Eugen Rosenstock-Huessy - Dartmouth College

Dartmouth College

Rosenstock-Huessy encountered strong opposition at Harvard University to the presentation of his ideas in social history and other topics, all of which were based on his Christian faith. Reportedly, Rosenstock-Huessy frequently mentioned God in class. He also often attacked non-religious academic thinking, a teaching tradition assumed by the Harvard faculty to be a prerequisite for high scholarship. Profound differences of opinion ensued and led, in 1935, to his accepting an appointment as professor of social philosophy at Dartmouth College in Hanover, New Hampshire. He made his home in nearby Norwich, Vermont. He taught at Dartmouth until his retirement in 1957.

At Harvard, he had made friends there who helped him in his publishing efforts.
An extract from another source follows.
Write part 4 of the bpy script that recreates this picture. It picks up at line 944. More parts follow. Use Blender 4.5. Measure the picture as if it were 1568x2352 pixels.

His first major writing task was to develop an English-language revision of his earlier book on revolutions, and he soon published Out of Revolution: Autobiography of Western Man in 1938. George Allen Morgan, a former Harvard student under Alfred North Whitehead and himself the author of the classic What Nietzsche Means, subsequently assisted Rosenstock-Huessy in the preparation of The Christian Future or the Modern Mind Outrun in 1946. Further, Whitehead had strongly supported Rosenstock-Huessy in his disagreements with members of the Harvard faculty.